Former federal monitor: ‘May take a while’ before SPD is ready to end consent decree
Sep 9, 2020, 11:25 AM | Updated: 1:04 pm
(Getty Images)
Merrick Bobb had been the federal monitor overseeing Seattle’s consent decree since 2013. On Tuesday, Judge James Robart, the federal judge overseeing those reforms, named a new monitor following Bobb’s resignation.
Judge appoints two new monitors in Seattle police consent decree
Bobb spoke on his decision to resign, saying that it was time to move on after nearly eight years. Over that period, he almost led the city of Seattle and the SPD through the final chapter of the consent decree, entailing a two-year sustainment period of full and effective compliance.
“That’s pretty much what my goal had been in all this is to get all the way out [of the two-year sustainment period],” said Bobb in a virtual interview from his home in Los Angeles.
But Seattle came up short of completing that two-year period.
“There were some events that intervened, including the protests and demonstrations,” Bobb said. “It will be part of the job of the next monitor to help get them back to the point that they were when they were in full and effective compliance.”
Regarding his time as monitor, Bobb is proud of what was accomplished.
“There is no question that the city has made tremendous progress under this consent decree,” he said. “It is in a far different place than it was seven and a half years ago, right in the wake of the shooting of the woodcarver [John T. Williams].”
However, he says recent events, including SPD’s response to protests over the death of George Floyd, have proved to be a significant setback for the city.
“What happened was very unfortunate, and I think it had a lot of people very concerned and disturbed that perhaps the SPD really had forgotten the lessons of the consent decree,” Bobb explained.
“I happen to believe that the department is capable of getting back into compliance, [but] it may take a while,” he added, noting it will require Seattle to make significant changes in policing, and not just to its crowd control policy.
“[They need to] have a real and a reformed disciplinary and accountability system, which they don’t have at this point,” Bobb said.
That, he says, will involve taking a hard look at collective bargaining and the police union, among other things.
“There are lots of players and it’s quite complex,” he noted.
In a letter obtained by the Seattle Times, Bobb also said the “SPD is at its nadir,” and in desperate need of a new police chief from outside the agency to bring some much needed leadership.
As for his replacement, appointed by Judge Robart:
“Based upon reputation, what he’s done, and if you look at his resume and everything else, he’s an outstanding choice,” said Bobb, referring to Dr. Antonio Oftelie, a Harvard fellow with an impressive resume on police, policy, and technology.
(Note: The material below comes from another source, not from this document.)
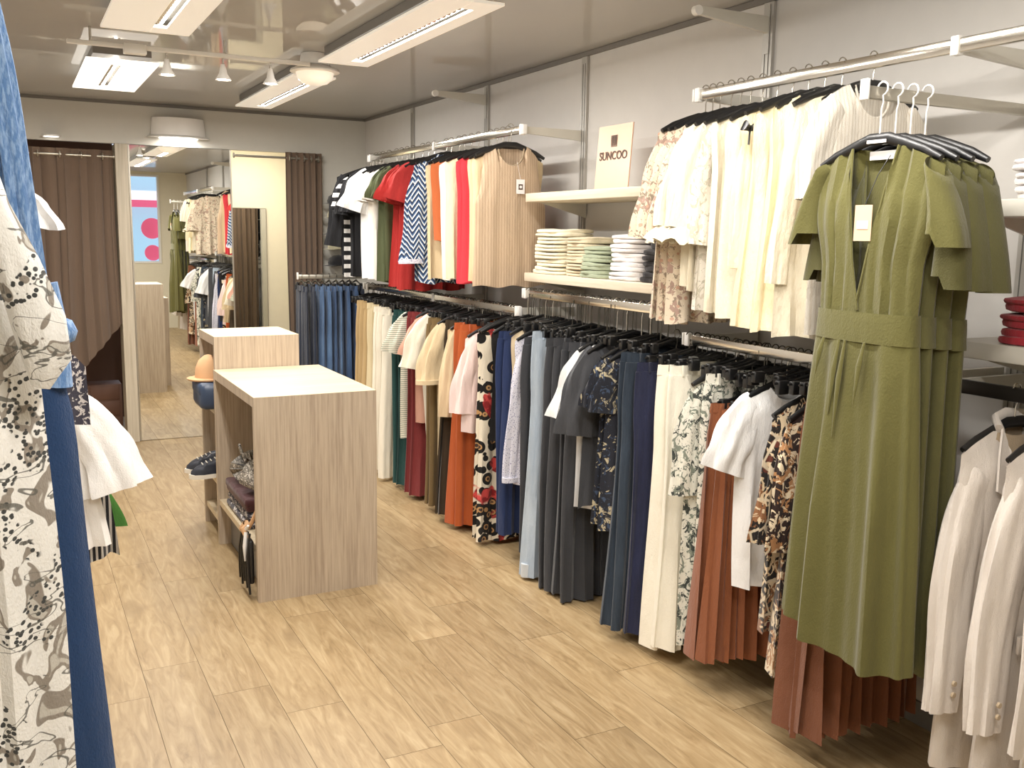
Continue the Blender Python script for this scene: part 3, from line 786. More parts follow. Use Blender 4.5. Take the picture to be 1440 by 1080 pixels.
lowM = [
 (T, [4.20], z0+.04, .58, .20, .21, 'blacktop', 'black sleeveless top beside the leopard dress', 'top', 'vest_top', {}),
 (P_, [4.14, 4.08], z0+.01, .14, .19, .20, 'navy', 'royal navy trousers right of the leopard dress', 'trousers', 'trousers', {}),
 (T, [4.02], z0+.05, .62, .18, .17, 'creamslim', 'slim cream knitted top between navy trousers and dotted shirt', 'top', 'vest_top', {}),
 (T, [3.95], z0+.03, .42, .195, .19, 'dotted', 'white shirt with tiny lilac dots and long sleeves', 'shirt', 'shirt', dict(sl=(.70, .06, .045, .035), collar=True, cuff='dotted')),
 (P_, [3.88], z0+.01, .10, .19, .21, 'charcoal', 'charcoal trousers between the dotted shirt and pale jeans', 'trousers', 'trousers', {}),
 (P_, [3.79], z0+.04, .03, .19, .225, 'jeanlight', 'light blue wide jeans with a pale turned hem', 'jeans', 'jeans', dict(depth=.03, turnup='jeanpale')),
 (P_, [3.68, 3.61, 3.54, 3.48], z0+.02, .01, .185, .215, 'charcoal', 'charcoal wide trousers right of the light blue jeans', 'trousers', 'trousers', dict(depth=.03)),
 (T, [3.40], z0+.04, .45, .20, .195, 'white', 'white t-shirt whose sleeve shows beside the charcoal blouse', 't-shirt', 't_shirt', dict(sl=(.30, .07, .085, .06))),
 (T, [3.33], z0+.04, .465, .20, .205, 'charcoal2', 'charcoal blouse with wide short sleeves', 'blouse', 'blouse', dict(sl=(.36, .08, .095, .05))),
 (D_, [3.22, 3.16], z0+.03, .42, .20, .21, 'floralDark', 'black dress scattered with cream flowers', 'dress', 'dress', dict(sl=(.22, .06, .07, .03), fold=.7)),
 (P_, [3.09, 3.04], z0+.02, .05, .19, .245, 'jeannavy', 'dark blue-grey flared jeans beside the navy skirt', 'jeans', 'jeans', dict(depth=.03)),
]
lowB = [
 (P_, [2.985], z0, .05, .185, .20, 'navydark', 'midnight navy trousers left of the white jeans', 'trousers', 'trousers', {}),
 (P_, [2.86, 2.80], z0, .05, .17, .185, 'jeanwhite', 'cream white wide jeans on the lower rail', 'jeans', 'jeans', dict(depth=.032)),
 (D_, [2.635], z0+.01, .13, .20, .20, 'floralBW', 'white and grey leaf print dress with gathered waist', 'dress', 'dress', dict(sl=(.40, .05, .06, .02), puff=.012, fold=.9)),
 (P_, [2.59], z0, .12, .17, .19, 'floralBW', 'grey leaf print trousers right of the white jeans', 'trousers', 'trousers', {}),
 (S, [2.55, 2.49], z0-.10, .135, .17, .215, 'rust', 'rust brown pleated skirt behind the white t-shirt', 'skirt', 'skirt', dict(fold=1.2, freq=8, depth=.03)),
 (T, [2.38], z0-.01, .45, .20, .185, 'white', 'plain white t-shirt on the lower rail near the olive dresses', 't-shirt', 't_shirt', dict(sl=(.24, .075, .085, .075), depth=.03, scoop=.06)),
 (T, [2.23], z0-.03, .35, .20, .21, 'printBrown', 'black and brown scarf print blouse right of the white t-shirt', 'blouse', 'blouse', dict(sl=(.42, .06, .065, .02), depth=.03)),
 (D_, [2.16], z0-.03, .235, .20, .22, 'printBrown2', 'black and brown print dress nearest the olive dresses', 'dress', 'dress', dict(sl=(.42, .07, .06, .02), depth=.03, fold=.9)),
 (S, [2.10, 2.05, 2.00], z0, .10, .18, .225, 'rustdark', 'long rust pleated skirt hanging behind the olive dresses', 'skirt', 'skirt', dict(fold=1.2, freq=8, depth=.03)),
]
row(lowA, 1.24, hangrp='on the lower rail beside the counters')
row(lowM, 1.335, hangrp='on the lower rail under the sweater shelf')
row(lowB, 1.24, hangrp='on the lower rail under the cream blouses')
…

In recent articles, Oftelie has urged calm, caution, and bridge building when it comes to calls for 50% defunding of police. That includes an article in Crosscut, where he says that instead of slashing funding, the city’s focus must be on ending police brutality, protecting vulnerable people, and creating the future of public safety. In a Medium article, he expands on that by saying any such effort must include shifting priorities and funding to address social problems, rather than criminalizing them.
Judge Robart also named Monisha Harrell as deputy monitor.
Seattle gets more time to comply with police consent decree
Harrell is the chair of Equal Rights Washington, and a major player in police reform and accountability efforts from Seattle to Olympia and beyond, having been a main driver of I-940, the state’s new police accountability law. She also currently serves on Gov. Jay Inslee’s task force to reform independent investigations on deadly use of force, and is working with legislators on dozens of police reform bills for the upcoming session.
The new monitor, Oftelie, was also a commissioner on the Commission for the Future of Policing in Ireland, the same commission former Seattle Police Chief Kathleen O’Toole was on.
Bobb describes O’Toole as “an ideal of a progressive police chief,” who did more to push reforms and compliance than anyone else in the city.
“The advice I have [for Seattle] is to learn as much as they can from the recent protests, and decide how they have to change their training and teaching approach to large crowds. One of the things they’re facing that they’ve not faced before is the degree to which there are people really bent on violence who are part of the mix,” Bobb explained.
“I mean, they were part of the nation WTO and some of the other protests and things before, but not quite to this degree, and SPD is just going to have to learn how to do better with those,” he added.
One thing Bobb says he won’t miss: Seattle politics.
“The Mayor, City Council, City Attorney, CPC, and other community groups and organizations must really try to work together and not at cross purposes,” wrote Bobb in the letter obtained by the Times. “I will not miss the endless jockeying and some runaway egos.”